• What is needed: Print the lines beginning with the one that contains "What Blender Python" and ending with the one that contains "RNG = np.random.default_rng(11)", exactly, both included, and no other lines.

• Given data:
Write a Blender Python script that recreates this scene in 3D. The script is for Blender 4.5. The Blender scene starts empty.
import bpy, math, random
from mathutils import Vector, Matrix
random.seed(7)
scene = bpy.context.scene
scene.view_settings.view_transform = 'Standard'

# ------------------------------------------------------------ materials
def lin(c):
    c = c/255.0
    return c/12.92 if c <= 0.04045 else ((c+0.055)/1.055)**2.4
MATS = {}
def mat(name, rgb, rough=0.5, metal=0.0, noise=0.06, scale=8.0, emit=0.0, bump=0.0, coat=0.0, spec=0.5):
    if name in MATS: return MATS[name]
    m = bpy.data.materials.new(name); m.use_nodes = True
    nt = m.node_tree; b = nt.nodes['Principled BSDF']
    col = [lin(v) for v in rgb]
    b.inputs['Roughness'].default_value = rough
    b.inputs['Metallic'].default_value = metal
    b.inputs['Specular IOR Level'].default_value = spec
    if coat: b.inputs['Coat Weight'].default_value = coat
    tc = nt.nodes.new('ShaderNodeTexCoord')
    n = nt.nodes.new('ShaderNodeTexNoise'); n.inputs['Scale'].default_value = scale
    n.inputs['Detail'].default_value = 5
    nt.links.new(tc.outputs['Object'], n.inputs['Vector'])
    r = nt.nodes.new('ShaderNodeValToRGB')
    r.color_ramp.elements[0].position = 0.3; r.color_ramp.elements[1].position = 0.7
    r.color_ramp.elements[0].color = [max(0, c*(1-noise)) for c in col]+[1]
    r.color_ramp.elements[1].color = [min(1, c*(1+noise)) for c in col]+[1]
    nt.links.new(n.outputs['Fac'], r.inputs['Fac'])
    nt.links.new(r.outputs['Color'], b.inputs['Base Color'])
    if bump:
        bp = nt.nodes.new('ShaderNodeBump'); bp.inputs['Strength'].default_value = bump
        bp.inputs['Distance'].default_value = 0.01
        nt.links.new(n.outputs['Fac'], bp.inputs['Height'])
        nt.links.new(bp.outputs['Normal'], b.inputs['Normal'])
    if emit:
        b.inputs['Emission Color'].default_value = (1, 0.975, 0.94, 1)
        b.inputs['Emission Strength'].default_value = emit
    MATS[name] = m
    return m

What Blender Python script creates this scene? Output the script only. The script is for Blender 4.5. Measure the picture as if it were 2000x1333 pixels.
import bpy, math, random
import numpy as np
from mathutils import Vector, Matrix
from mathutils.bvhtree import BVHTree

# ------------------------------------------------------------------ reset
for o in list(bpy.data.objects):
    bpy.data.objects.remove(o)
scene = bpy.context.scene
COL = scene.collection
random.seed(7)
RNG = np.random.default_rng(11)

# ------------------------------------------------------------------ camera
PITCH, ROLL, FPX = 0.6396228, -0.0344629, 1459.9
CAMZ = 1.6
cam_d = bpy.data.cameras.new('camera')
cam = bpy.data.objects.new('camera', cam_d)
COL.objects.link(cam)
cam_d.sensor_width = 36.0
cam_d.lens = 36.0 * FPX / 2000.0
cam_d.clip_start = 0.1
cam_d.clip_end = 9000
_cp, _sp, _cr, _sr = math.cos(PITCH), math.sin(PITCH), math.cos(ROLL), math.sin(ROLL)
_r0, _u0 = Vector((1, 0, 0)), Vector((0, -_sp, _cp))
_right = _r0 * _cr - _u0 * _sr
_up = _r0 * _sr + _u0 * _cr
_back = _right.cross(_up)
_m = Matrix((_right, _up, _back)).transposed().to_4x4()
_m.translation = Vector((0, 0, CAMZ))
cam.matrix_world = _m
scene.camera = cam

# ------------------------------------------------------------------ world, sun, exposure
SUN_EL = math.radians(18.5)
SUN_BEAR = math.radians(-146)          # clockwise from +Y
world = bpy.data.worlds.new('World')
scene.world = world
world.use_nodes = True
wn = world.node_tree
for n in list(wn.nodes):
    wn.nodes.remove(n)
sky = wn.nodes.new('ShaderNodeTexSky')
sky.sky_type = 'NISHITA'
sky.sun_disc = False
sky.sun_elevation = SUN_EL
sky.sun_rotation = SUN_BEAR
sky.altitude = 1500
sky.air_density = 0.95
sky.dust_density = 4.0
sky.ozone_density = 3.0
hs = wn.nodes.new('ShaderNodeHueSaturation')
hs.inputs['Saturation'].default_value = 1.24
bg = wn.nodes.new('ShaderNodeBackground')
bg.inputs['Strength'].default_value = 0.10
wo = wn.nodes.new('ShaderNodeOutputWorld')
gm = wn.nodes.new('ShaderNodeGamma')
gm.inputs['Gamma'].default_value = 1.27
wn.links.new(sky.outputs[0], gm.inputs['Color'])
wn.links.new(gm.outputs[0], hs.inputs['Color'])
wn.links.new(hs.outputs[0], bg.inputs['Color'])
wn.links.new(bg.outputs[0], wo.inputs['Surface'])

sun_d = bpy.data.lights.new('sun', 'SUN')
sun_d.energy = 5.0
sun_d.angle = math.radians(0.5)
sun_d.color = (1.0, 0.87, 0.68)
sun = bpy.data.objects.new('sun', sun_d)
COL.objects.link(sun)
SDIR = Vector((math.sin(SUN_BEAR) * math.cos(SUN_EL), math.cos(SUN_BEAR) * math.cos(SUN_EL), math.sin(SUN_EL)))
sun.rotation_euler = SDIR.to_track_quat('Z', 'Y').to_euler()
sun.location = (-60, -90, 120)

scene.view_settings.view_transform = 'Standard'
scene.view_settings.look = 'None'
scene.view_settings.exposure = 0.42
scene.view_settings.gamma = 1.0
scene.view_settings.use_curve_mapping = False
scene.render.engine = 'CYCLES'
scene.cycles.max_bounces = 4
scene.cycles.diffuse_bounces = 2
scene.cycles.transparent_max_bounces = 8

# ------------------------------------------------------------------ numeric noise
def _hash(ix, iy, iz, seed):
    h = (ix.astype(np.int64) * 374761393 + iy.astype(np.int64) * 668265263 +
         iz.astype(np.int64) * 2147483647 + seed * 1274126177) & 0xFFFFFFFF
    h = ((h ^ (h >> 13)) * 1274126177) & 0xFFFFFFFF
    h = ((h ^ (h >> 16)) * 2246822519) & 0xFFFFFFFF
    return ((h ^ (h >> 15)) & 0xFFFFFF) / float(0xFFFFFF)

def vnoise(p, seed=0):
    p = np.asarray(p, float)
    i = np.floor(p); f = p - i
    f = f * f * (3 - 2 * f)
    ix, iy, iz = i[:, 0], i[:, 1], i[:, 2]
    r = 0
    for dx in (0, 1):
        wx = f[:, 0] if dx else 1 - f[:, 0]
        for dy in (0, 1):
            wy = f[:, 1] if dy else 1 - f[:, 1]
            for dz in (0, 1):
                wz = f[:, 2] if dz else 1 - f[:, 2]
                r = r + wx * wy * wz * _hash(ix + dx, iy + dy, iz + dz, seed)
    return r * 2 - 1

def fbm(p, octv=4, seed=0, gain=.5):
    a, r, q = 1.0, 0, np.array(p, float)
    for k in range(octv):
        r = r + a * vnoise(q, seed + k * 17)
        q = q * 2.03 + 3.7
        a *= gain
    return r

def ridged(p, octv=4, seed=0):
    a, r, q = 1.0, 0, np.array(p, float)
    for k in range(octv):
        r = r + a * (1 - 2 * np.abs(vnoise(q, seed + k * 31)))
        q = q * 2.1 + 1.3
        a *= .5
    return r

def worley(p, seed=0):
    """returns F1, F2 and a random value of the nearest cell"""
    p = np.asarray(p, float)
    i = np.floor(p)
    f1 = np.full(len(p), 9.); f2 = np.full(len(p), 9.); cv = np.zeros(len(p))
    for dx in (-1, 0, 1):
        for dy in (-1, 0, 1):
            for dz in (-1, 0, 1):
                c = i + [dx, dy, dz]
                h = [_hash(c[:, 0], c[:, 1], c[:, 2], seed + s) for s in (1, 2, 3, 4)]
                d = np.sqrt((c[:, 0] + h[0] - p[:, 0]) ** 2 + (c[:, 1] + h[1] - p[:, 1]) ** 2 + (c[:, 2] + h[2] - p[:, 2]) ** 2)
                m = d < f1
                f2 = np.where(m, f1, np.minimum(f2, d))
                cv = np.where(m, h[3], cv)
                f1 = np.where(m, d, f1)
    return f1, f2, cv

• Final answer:
What Blender Python script creates this scene? Output the script only. The script is for Blender 4.5. Measure the picture as if it were 2000x1333 pixels.
import bpy, math, random
import numpy as np
from mathutils import Vector, Matrix
from mathutils.bvhtree import BVHTree

# ------------------------------------------------------------------ reset
for o in list(bpy.data.objects):
    bpy.data.objects.remove(o)
scene = bpy.context.scene
COL = scene.collection
random.seed(7)
RNG = np.random.default_rng(11)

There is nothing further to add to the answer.